Akhir-akhir ini, pendekatan keadilan restoratif mulai diintroduksi sebagai
model pendekatan baru dalam penyelesaian perkara pidana di Indonesia. Keadilan restoratif menurut Tony
F. Marshall ialah
suatu proses ketika semua pihak yang berkepentingan dalam pelanggaran tertentu
berkumpul untuk bersama-sama menyelesaikan ketidakseimbangan yang diakibatkan
dari pelanggaran yang dilakukan.[1]
Dalam
pendekatan restoratif, suatu pelanggaran tidak diselesaikan dengan menghukum
pelaku, melainkan dengan dilakukannya komunikasi langsung antara korban dan
pelaku, seringkali juga melibatkan fasilitator atau perwakilan dari masyarakat
yang terdampak untuk menyepakati penyelesaian permasalahan akibat pelanggaran, baik
dalam bentuk permintaan maaf, ganti rugi dan pemulihan hak-hak korban, maupun
janji untuk tidak mengulangi pelanggaran.[2] Di Indonesia, penerapan
pendekatan keadilan restoratif digadang-gadang dapat menjadi alternatif solusi
untuk menanggulangi terlalu penuhnya (over
crowded) lembaga pemasyarakatan dan rumah tahanan.[3]
Saat ini, pengaturan
keadilan restoratif dijumpai dalam Peraturan Kejaksaan Republik Indonesia Nomor
15 Tahun 2020 tentang Penghentian Penuntutan Berdasarkan Keadilan Restoratif (selanjutnya
disebut Perja 15/2020) untuk tingkat penuntutan dan Peraturan Kepolisian Negara
Republik Indonesia Nomor 8 Tahun 2021 tentang Penanganan Tindak Pidana
Berdasarkan Keadilan Restoratif (selanjutnya disebut Perpol 8/2021) untuk
tingkat penyelidikan dan penyidikan.
Permasalahannya, dalam praktiknya, pendekatan keadilan restoratif justru kerap
dijadikan alat untuk menjustifikasi penyelesaian kasus kekerasan seksual
melalui jalur damai atau bahkan yang paling parah menikahkan pelaku dengan
korban. Tentu masih segar dalam ingatan kita terkait kasus pemerkosaan terhadap
ND (27), pegawai honorer Kementerian Koperasi dan UKM (Kemenkop UKM), oleh 4
(empat) rekan kerjanya pada akhir 2019 lalu. Setelah keluarga korban
diintimidasi oleh pelaku dan dipaksa untuk menikah dengan salah satu pelaku
pada 12 Maret 2020, Kepolisian Kota Bogor menghentikan kasus tersebut dengan
dalih keadilan restoratif.[4]
Pada kasus lainnya, dugaan penyekapan dan pemerkosaan yang menimpa AS (15),
siswi SMP di Pekanbaru, yang dilakukan oleh anak anggota DPRD Pekanbaru
berinisial AR (21) juga berujung damai setelah keluarga pelaku terus menemui
keluarga korban hingga bersepakat berdamai lewat surat perdamaian.[5]
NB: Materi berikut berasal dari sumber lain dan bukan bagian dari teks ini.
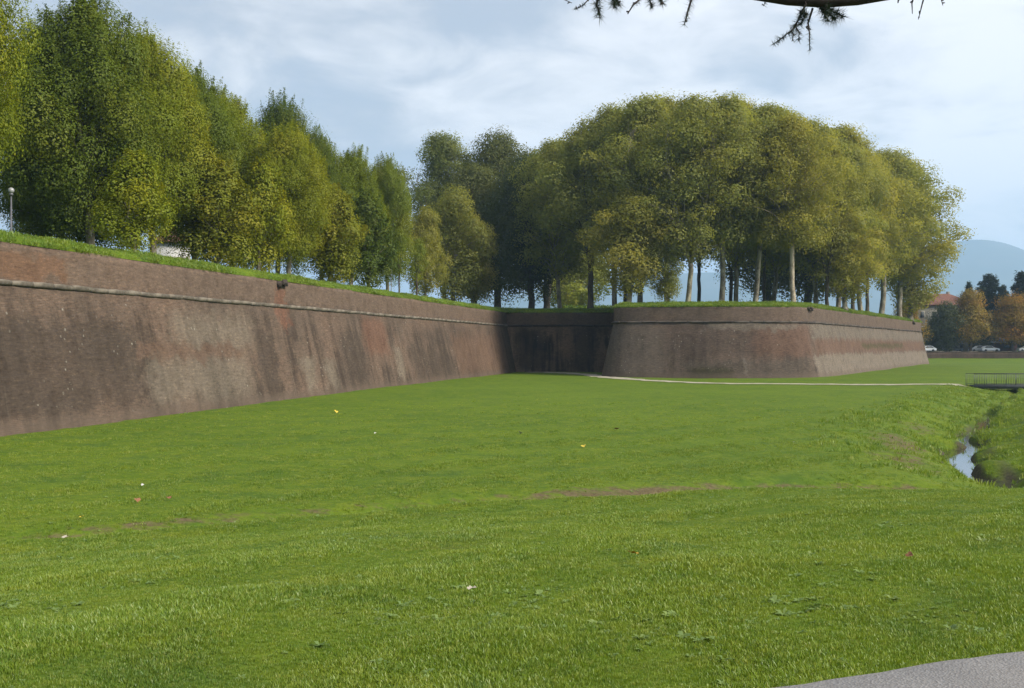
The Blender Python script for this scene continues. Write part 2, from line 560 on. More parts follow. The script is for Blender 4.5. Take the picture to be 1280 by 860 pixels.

Salah kaprah penerapan keadilan restoratif sebagai pembuka jalan
penyelesaian kasus kekerasan seksual melalui kesepakatan damai dan pernikahan
korban dengan pelaku tersebut semakin menghambat pemenuhan hak-hak korban dan
justru mereplikasi kekerasan dan trauma pada korban. Perlu digarisbawahi, bahwa
kasus kekerasan seksual memiliki tipologi khusus
yaitu adanya
ketimpangan relasi kuasa antara pelaku dan korban. Dengan adanya ketimpangan
relasi kuasa ini, maka sekalipun dilakukan melalui proses dialog antara pelaku
dan korban, penyelesaian kasus kekerasan seksual melalui jalur damai sangat
kental diwarnai dengan tekanan dan intimidasi dari pihak pelaku dan keluarganya
sehingga korban tidak dapat memiliki kehendak bebas dalam proses dialog
tersebut. Apalagi, dengan dinikahkannya pelaku dengan korban dan membingkainya
sebagai salah satu jalan keadilan restoratif justru sangat menyalahi semangat
keadilan restoratif untuk memulihkan kerugian dan penderitaan yang dialami
korban. Sebab dengan dinikahkannya pelaku dengan korban, korban justru rentan
mendapat kekerasan kembali (reviktimisasi) dari pelaku dan harus berhadapan
dengan rasa traumanya sepanjang waktu. Menurut Mariana Amiruddin, Wakil Ketua
Komnas Perempuan, implementasi prinsip keadilan restoratif dalam perkara
perkosaan bukan dengan jalan menikahkan pelaku dengan korban, melainkan lebih
berfokus pada pemulihan korban.[6]
Berkaitan dengan esensi pendekatan keadilan restoratif dalam kasus
kekerasan seksual yang berfokus pada pemulihan korban, sejatinya hal ini telah
diakomodir dalam Undang-Undang Nomor 12 Tahun 2022 tentang Tindak Pidana
Kekerasan Seksual (selanjutnya disebut UU TPKS), tepatnya pada Bab V tentang
Hak Korban, Keluarga Korban, dan Saksi. Dalam Pasal 67 UU TPKS, disebutkan
bahwa hak korban meliputi hak atas penanganan, hak atas pelindungan, dan hak
atas pemulihan. Selain itu, terkait penerapan keadilan restoratif dalam kasus
kekerasan seksual yang dimaknai sebagai penyelesaian di luar proses peradilan
sejatinya juga telah dilarang dalam UU TPKS. Pasal 23 UU TPKS menyatakan,
“Perkara Tindak Pidana Kekerasan Seksual tidak dapat dilakukan penyelesaian di
luar proses peradilan, kecuali terhadap pelaku Anak sebagaimana diatur dalam
Undang-Undang”.
Ketidaktepatan penerapan keadilan restoratif dalam penyelesaian kasus
kekerasan seksual di Indonesia saat ini dapat dianalisis dari 3 faktor, yakni
substansi hukum, struktur hukum, dan budaya hukum. Dari segi substansi hukum,
baik Perja 15/2020 dan Perpol 8/2021 tidak menyebutkan secara tegas terkait pengecualian perkara kekerasan
seksual untuk diselesaikan melalui
pendekatan keadilan restoratif. Hal ini kemudian
membuka ruang diskresi bagi polisi maupun jaksa untuk menerapkan jalur damai
yang dibingkai dalam keadilan restoratif terhadap perkara kekerasan seksual.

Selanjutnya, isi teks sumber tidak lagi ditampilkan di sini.